ISSUES PRESENTED: (1) Search & Seizure: Whether the warrantless entry into defendant’s apartment was justified by exigent circumstances where the subject weapon was a knife, not a gun. (2) Whether counsel was ineffective for failing to object to certain comments on the prosecutor’s summation, including that defendant’s silence upon arrest evidenced his guilt. (Assigned counsel: David C. Schopp, The Legal Aid Bureau of Buffalo, Inc., 237 Main St., Suite 1602, Buffalo, NY 14203.)
Issue before the Court: Whether there were exigent circumstances to justify the police entry into the defendant’s home without a warrant?
Held: A four-judge majority ducked the question. Whether there were “exigent circumstances” is the quintessential “mixed question of law and fact.” Since there was support in the record for the Appellate Division’s finding of exigent circumstances, the issue was beyond the power of the Court of Appeals to review. The majority said of Judge Rivera’s lengthy dissent that it resolved inferences in favor of the defendant, a no-no in the review of facts by the Court of Appeals.

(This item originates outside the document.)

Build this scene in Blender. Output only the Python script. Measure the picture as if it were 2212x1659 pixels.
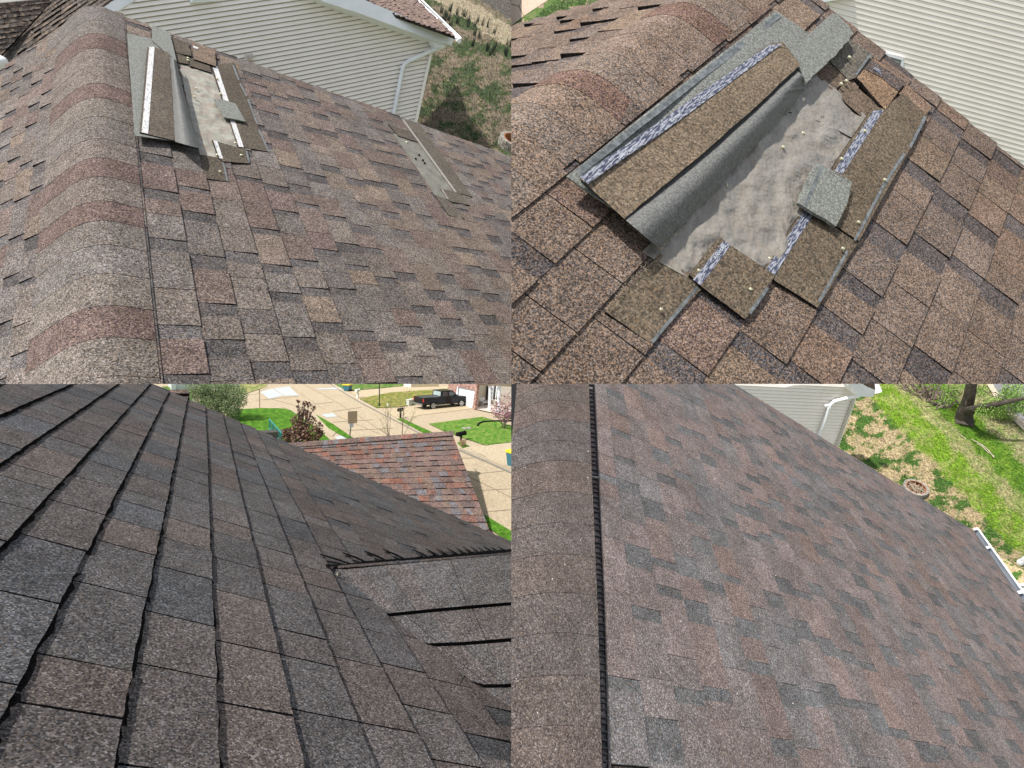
import bpy, bmesh, math, random
from mathutils import Vector, Matrix
from math import radians, sin, cos, pi
random.seed(7)
for o in list(bpy.data.objects): bpy.data.objects.remove(o)
SC = bpy.context.scene
COL = SC.collection
# ------------------------------------------------------------------ camera
F = 2300.0                       # focal length in layout units (picture is 4424 x 3318 units)
CAM = Vector((0, 0, 62))
R = Matrix.Rotation(radians(52), 3, 'X')
cd = bpy.data.cameras.new('camera'); cam = bpy.data.objects.new('camera', cd); COL.objects.link(cam)
cam.location = CAM; cam.rotation_euler = (radians(52), 0, 0)
cd.sensor_width = 36; cd.lens = 36 * F / 4424; cd.clip_start = 0.03; cd.clip_end = 3000
SC.camera = cam
# ------------------------------------------------------------------ world, sun, exposure
SUN = (R @ Vector((-0.42, 0.80, 0.50))).normalized()
w = bpy.data.worlds.new('World'); SC.world = w; w.use_nodes = True
nt = w.node_tree; nt.nodes.clear()
sky = nt.nodes.new('ShaderNodeTexSky'); sky.sky_type = 'NISHITA'; sky.sun_disc = False
sky.sun_elevation = math.asin(SUN.z); sky.sun_rotation = math.atan2(SUN.x, SUN.y)
bg = nt.nodes.new('ShaderNodeBackground'); bg.inputs[1].default_value = 0.125
wo = nt.nodes.new('ShaderNodeOutputWorld')
hs_ = nt.nodes.new('ShaderNodeHueSaturation'); hs_.inputs['Saturation'].default_value = .34
nt.links.new(sky.outputs[0], hs_.inputs['Color']); nt.links.new(hs_.outputs[0], bg.inputs[0]); nt.links.new(bg.outputs[0], wo.inputs[0])
sl = bpy.data.lights.new('sun', 'SUN'); sl.energy = 3.5; sl.angle = radians(1.5); sl.color = (1, 0.955, 0.89)
so = bpy.data.objects.new('sun', sl); COL.objects.link(so); so.rotation_euler = SUN.to_track_quat('Z', 'Y').to_euler()
so.location = CAM + SUN * 5
SC.view_settings.view_transform = 'Standard'; SC.view_settings.look = 'None'
SC.view_settings.exposure = 0.72; SC.view_settings.gamma = 1
# ------------------------------------------------------------------ layout helpers (camera frame -> world)
OFF = {'TL': (0, 0), 'TR': (2212, 0), 'BL': (0, 1659), 'BR': (2212, 1659)}
def ray(q, x, y):
    return Vector(((x + OFF[q][0] - 2212) / F, -(y + OFF[q][1] - 1659) / F, -1.0))
def pix(p):
    return (p.x / -p.z * F + 2212, -p.y / -p.z * F + 1659)
def W(p): return R @ p + CAM
class Plane:
    """affine plane: P(u,v,h) = o + u a + v b + h n (h in units of one shingle exposure)"""
    def __init__(s, o, a, b, hs=None, near=True):
        s.o, s.a, s.b = o.copy(), a.copy(), b.copy()
        s.n = a.cross(b).normalized()
        if s.n.dot(o) > 0: s.n = -s.n
        s.hs = hs if hs else a.length
    def P(s, u, v, h=0.0): return s.o + s.a * u + s.b * v + s.n * (h * s.hs)
    def at(s, q, x, y, h=0.0):
        r = ray(q, x, y); o = s.o + s.n * (h * s.hs)
        return r * (o.dot(s.n) / r.dot(s.n))
    def uv(s, q, x, y):
        p = s.at(q, x, y) - s.o
        aa, ab, bb = s.a.dot(s.a), s.a.dot(s.b), s.b.dot(s.b); pa, pb = p.dot(s.a), p.dot(s.b)
        d = aa * bb - ab * ab
        return ((pa * bb - pb * ab) / d, (pb * aa - pa * ab) / d)
def vp_plane(q, vpu, vpv, O, U, unit):
    a, b, t, r = ray(q, *vpu), ray(q, *vpv), ray(q, *O), ray(q, *U)
    # t + al a = k r
    c = a.cross(r); al = -(t.cross(r)).dot(c) / c.dot(c)
    A = a * al; B = b * (A.length / b.length); s = unit / A.length
    return Plane(t * s, A * s, B * s)
def tri_plane(q, p0, d0, p1, d1, p2, d2):
    o, a, b = ray(q, *p0) * d0, ray(q, *p1) * d1, ray(q, *p2) * d2
    return Plane(o, a - o, b - o, hs=1.0)
class Ground:
    def __init__(s, up, H): s.up = Vector(up).normalized(); s.H = H
    def at(s, q, x, y, h=0.0):
        r = ray(q, x, y); return r * (-(s.H - h) / r.dot(s.up))
# ------------------------------------------------------------------ mesh builder
class MB:
    def __init__(s): s.v = []; s.f = []; s.c = []; s.m = []
    def face(s, pts, col=(1, 1, 1), m=0):
        n = len(s.v); s.v += [Vector(p) for p in pts]; s.f.append(list(range(n, n + len(pts)))); s.c.append(col); s.m.append(m)
    def grid(s, rows, col=(1, 1, 1), m=0, cf=None):
        n = len(s.v); k = len(rows[0])
        for r in rows: s.v += [Vector(p) for p in r]
        for i in range(len(rows) - 1):
            for j in range(k - 1):
                s.f.append([n + i * k + j, n + i * k + j + 1, n + (i + 1) * k + j + 1, n + (i + 1) * k + j])
                s.c.append(cf(i, j) if cf else col); s.m.append(m)
    def prism(s, top, bot, col=(1, 1, 1), side=None, m=0, bottom=True, ms=None):
        side = side or col; k = len(top); ms = m if ms is None else ms
        s.face(top, col, m)
        if bottom: s.face(bot[::-1], side, ms)
        for i in range(k):
            j = (i + 1) % k
            s.face([bot[i], bot[j], top[j], top[i]], side, ms)
    def box(s, fr, x0, x1, y0, y1, z0, z1, col=(1, 1, 1), m=0):
        c = [fr(x, y, z) for z in (z0, z1) for y in (y0, y1) for x in (x0, x1)]
        for q_ in ((0, 2, 3, 1), (4, 5, 7, 6), (0, 1, 5, 4), (2, 6, 7, 3), (0, 4, 6, 2), (1, 3, 7, 5)):
            s.face([c[i] for i in q_], col, m)
    def tube(s, pts, rads, n=8, col=(1, 1, 1), m=0, cap=True):
        rings = []
        for i, p in enumerate(pts):
            p = Vector(p)
            d = (Vector(pts[min(i + 1, len(pts) - 1)]) - Vector(pts[max(i - 1, 0)])).normalized()
            x = d.orthogonal().normalized() if i == 0 else (px_ - d * px_.dot(d)).normalized()
            px_ = x; y = d.cross(x); r = rads[i] if isinstance(rads, (list, tuple)) else rads
            rings.append([p + (x * cos(2 * pi * k / n) + y * sin(2 * pi * k / n)) * r for k in range(n)])
        s.grid([r + [r[0]] for r in rings], col, m)
        if cap: s.face(rings[0][::-1], col, m); s.face(rings[-1], col, m)
    def build(s, name, mats, parent=None, q=None, smooth=False, weld=False, local=None):
        me = bpy.data.meshes.new(name)
        org = Vector((0, 0, 0))
        if parent is not None: org = parent.location.copy() if not parent.get('_org') else Vector(parent['_org'])
        wv = [W(p) for p in s.v]
        own = org
        if parent is None and local is not None: own = W(local)
        if parent is None and local is None:
            n = max(1, len(wv)); own = Vector((sum(p.x for p in wv) / n, sum(p.y for p in wv) / n, min(p.z for p in wv)))
        me.from_pydata([p - own for p in wv], [], s.f)
        mats = mats if isinstance(mats, (list, tuple)) else [mats]
        for mm in mats: me.materials.append(mm)
        me.polygons.foreach_set('material_index', s.m)
        at = me.color_attributes.new('Col', 'FLOAT_COLOR', 'CORNER')
        flat = []
        for f, c in zip(s.f, s.c):
            flat += [c[0], c[1], c[2], 1.0] * len(f)
        at.data.foreach_set('color', flat)
        bm = bmesh.new(); bm.from_mesh(me)
        if weld: bmesh.ops.remove_doubles(bm, verts=bm.verts, dist=1e-5)
        if q:
            kx = -3.3 / F
            for (no, left) in ((Vector((1, 0, kx)), q[1] == 'L'), (Vector((0, -1, 0)), q[0] == 'T')):
                wn = R @ no; co = CAM - own
                ds = [(v.co - co).dot(wn) for v in bm.verts]
                if not ds: break
                if (max(ds) > 0 if left else min(ds) < 0):
                    bmesh.ops.bisect_plane(bm, geom=bm.verts[:] + bm.edges[:] + bm.faces[:], dist=1e-6, plane_co=co, plane_no=wn,
                                           clear_outer=left, clear_inner=not left)
        bm.normal_update()
        if weld: bmesh.ops.recalc_face_normals(bm, faces=bm.faces)
        bm.to_mesh(me); bm.free()
        if smooth: me.polygons.foreach_set('use_smooth', [True] * len(me.polygons))
        if not len(me.polygons): return None
        o = bpy.data.objects.new(name, me); COL.objects.link(o)
        if parent is not None: o.parent = parent; o['_org'] = list(org)
        else: o.location = own; o['_org'] = list(own)
        return o
def thing(name, label, cat, base, group=None):
    o = bpy.data.objects.new(name, None); COL.objects.link(o); o.location = W(base); o.empty_display_size = .1
    o['label'] = label; o['category'] = cat
    if group: o['group'] = group
    return o
def tag(o, label=None, cat=None, group=None, kind=None):
    if o is None: return None
    if label: o['label'] = label
    if cat: o['category'] = cat
    if group: o['group'] = group
    if kind: o['kind'] = kind
    return o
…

CAL Observes: Judge Rivera, in her dissent, disputed that she was doing anything but analyzing the facts as presented below. Joined in the dissent by Judge Stein, she recounts the evidence indicating the complete lack of any exigency leading up to the police entry. Her narrative is pretty convincing, but the “mixed question” hurdle is, in general, hard to overcome, even if unevenly applied.